I complemented her on her taste and asked her what I was hearing -- a record? tape? radio? She told me it was a tape of a Sunday night radio show she listened to called The Big Broadcast. It was and is a show run by a guy named Rich Conaty on WFUV featuring jazz and pop from the '20s and '30s. I was floored. "Do you like that kind of music?" I said somewhat nervously. Could God be being this kind to me or was it all just the beginning of an elaborate cruel joke? "Yes," she said, "but I don't know a lot about it," This really had me going. This charming, pretty girl, twenty years younger than me who wasn't just listening to the same tired old stagnant rock 'n roll music that every schmuck in the universe seems to listen to. Well it just seemed like a damn miracle, that's all. A rather strong conviction was growing within me that this was it. And it was, too!

Pam and I have now been together for about 17 years now, 11 of them married. She is the light of my life, and no mistake! I still have most of my old 78s in storage. I keep the acoustic ones here in our pad and even occasionally spin a few. I still have that old crank up talking machine that Al Dodge traded me, too. But mostly these days I get my jazz and pop music fix from Conaty's Big Broadcast show that I have been taping religiously now for all 17 years that Pam and I have been together.

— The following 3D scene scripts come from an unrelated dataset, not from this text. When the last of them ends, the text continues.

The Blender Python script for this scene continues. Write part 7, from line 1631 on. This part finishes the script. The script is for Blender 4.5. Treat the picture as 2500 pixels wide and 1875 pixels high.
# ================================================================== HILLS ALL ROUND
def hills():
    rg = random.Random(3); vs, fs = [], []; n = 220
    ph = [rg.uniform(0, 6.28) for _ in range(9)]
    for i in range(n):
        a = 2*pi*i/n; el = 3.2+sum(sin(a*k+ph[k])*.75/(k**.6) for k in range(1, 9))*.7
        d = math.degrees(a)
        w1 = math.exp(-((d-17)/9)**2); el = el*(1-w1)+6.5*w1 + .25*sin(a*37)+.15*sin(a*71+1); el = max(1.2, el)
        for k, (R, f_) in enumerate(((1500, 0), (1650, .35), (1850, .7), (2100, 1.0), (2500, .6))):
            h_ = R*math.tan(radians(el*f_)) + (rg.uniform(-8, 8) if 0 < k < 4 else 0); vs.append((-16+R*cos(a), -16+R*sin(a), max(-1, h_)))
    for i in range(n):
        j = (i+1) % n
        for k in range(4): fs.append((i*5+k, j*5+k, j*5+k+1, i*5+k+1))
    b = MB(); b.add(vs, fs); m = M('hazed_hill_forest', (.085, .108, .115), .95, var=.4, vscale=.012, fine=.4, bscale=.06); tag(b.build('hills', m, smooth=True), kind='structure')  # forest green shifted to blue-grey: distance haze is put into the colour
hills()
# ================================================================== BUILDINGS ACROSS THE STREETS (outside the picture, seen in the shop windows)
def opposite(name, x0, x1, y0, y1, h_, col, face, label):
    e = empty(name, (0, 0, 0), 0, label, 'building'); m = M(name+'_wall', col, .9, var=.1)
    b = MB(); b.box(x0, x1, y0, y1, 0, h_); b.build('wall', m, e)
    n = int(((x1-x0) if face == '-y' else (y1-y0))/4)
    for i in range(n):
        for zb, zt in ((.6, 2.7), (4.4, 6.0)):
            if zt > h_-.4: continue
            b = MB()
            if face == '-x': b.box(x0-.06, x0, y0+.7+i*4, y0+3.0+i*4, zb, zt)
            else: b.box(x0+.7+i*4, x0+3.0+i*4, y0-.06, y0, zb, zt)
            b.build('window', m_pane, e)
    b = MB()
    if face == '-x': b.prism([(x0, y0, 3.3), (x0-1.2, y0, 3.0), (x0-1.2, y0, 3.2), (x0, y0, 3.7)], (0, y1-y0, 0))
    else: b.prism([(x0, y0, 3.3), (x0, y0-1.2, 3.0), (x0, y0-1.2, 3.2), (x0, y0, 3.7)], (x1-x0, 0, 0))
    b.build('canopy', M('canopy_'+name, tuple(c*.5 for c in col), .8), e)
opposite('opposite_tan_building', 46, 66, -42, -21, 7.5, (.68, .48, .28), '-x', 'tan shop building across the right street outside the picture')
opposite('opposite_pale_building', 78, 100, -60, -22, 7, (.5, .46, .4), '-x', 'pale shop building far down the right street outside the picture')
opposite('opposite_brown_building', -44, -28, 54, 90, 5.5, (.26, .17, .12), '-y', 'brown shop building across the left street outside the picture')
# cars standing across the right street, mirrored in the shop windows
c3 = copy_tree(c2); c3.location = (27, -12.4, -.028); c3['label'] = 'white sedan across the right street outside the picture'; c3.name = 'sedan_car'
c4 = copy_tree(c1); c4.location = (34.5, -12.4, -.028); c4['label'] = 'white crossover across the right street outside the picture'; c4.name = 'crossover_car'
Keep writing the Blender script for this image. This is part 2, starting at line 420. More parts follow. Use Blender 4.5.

Rich keeps on collecting, and that show of his just keeps on getting better! Recently I got to know a rather bright young guy named Josh Frankel who is just now getting into collecting and listening to the old sides. He likes Bing, Cab Calloway, and even Chick! But unlike a lot of other people I know in that category, he also has some appreciation for the old opera sides. So recently I have been dusting off the old Victrola and spinning him some of my favorites in that category.

At a certain point I did get beyond liking just the male tenors in opera. And one old time singer I like quite a bit is a female named Amelita Galli Curci. She wasn't a very physically attractive woman, and had been kicking around the opera boondocks a good ten years before she made her first sides in 1916. It is said that Galli Curci actually sounded better on records than she did in person. It might be true. In any event it is still easy to see why her initial records were such a sensation. They are amazing musical experiences and they are still capable of making the walls shake in an almost supernaturally sonic way when you put one on. Recently I played a particular favorite of mine for Josh. It is the mad scene from Donizetti's opera Lucia De La Moor, "Il Dolce Suono".

http://www.youtube.com/watch?v=PgR1tYZX2xw

You know, it's just amazing. A thing like that, recorded in 1916, getting pretty damn close to a hundred years ago. You put the needle on it and it just takes over the room for four vibrantly alive minutes! Astonishing!